PITTSBURGH, Oct. 31- Koppers Holdings Inc. (NYSE: KOP) today announced that Dr. David Whittle, Vice President & General Manager, European Operations, will be retiring effective March 31, 2007. Dr. Whittle, 64, has been responsible for European operations since Koppers acquired 100% ownership of the former Tarconord A/S entity (now known as Koppers Europe) in May 2000.
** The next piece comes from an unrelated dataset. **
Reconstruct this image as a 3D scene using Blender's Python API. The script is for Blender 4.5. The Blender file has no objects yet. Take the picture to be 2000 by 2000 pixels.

Koppers concurrently announced the appointment of James T. Dietz to replace Dr. Whittle effective March 31, 2007. Mr. Dietz, 50, has more than 21 years of experience in the coal tar distillation business, with a background in engineering and operations. Mr. Dietz is currently operations manager for Koppers’ North American Carbon Materials & Chemicals business. In his new capacity, Mr. Dietz will report to Kevin J. Fitzgerald, who was recently named Senior Vice President, Global Carbon Materials & Chemicals.

About Koppers

Koppers, with corporate headquarters and a research center in Pittsburgh, Pennsylvania, is a global integrated producer of carbon compounds and treated wood products. Including its joint ventures, Koppers operates facilities in the United States, United Kingdom, Denmark, Australia, China, the Pacific Rim and South Africa. The stock of Koppers Holdings Inc. is publicly traded on the New York Stock Exchange under the symbol “KOP.” For more information, visit us on the Web: www.koppers.com. Questions concerning investor relations should be directed to Brian H. McCurrie at 412 227 2153 or Michael W. Snyder at 412 227 2131.

Safe Harbor Statement

This news release may contain forward-looking statements based on management’s current expectations, estimates and projections. All statements that address expectations or projections about the future, including statements about the company’s strategy for growth, product development, market position, expected expenditures and financial results are forward- looking statements. Some of the forward-looking statements may be identified by words like “expects,” “anticipates,” “plans,” “intends,” “projects,” “indicates,” and similar expressions. These statements are not guarantees of future performance and involve a number of risks, uncertainties and assumptions. Many factors, including those discussed more fully elsewhere in this release and in documents filed with the Securities and


Exchange Commission by Koppers, particularly its latest annual report on Form 10-K and quarterly report on Form 10-Q, as well as others, could cause results to differ materially from those stated. These factors include, but are not limited to, changes in the laws, regulations, policies and economic conditions, including inflation, interest and foreign currency exchange rates, of countries in which the Company does business; competitive pressures; the loss of one or more key customer or supplier relationships; customer insolvencies; successful integration of structural changes, including restructuring plans, acquisitions, divestitures and alliances; cost and availability of raw materials; and other economic, business, competitive, regulatory and/or operational factors affecting the business of Koppers generally.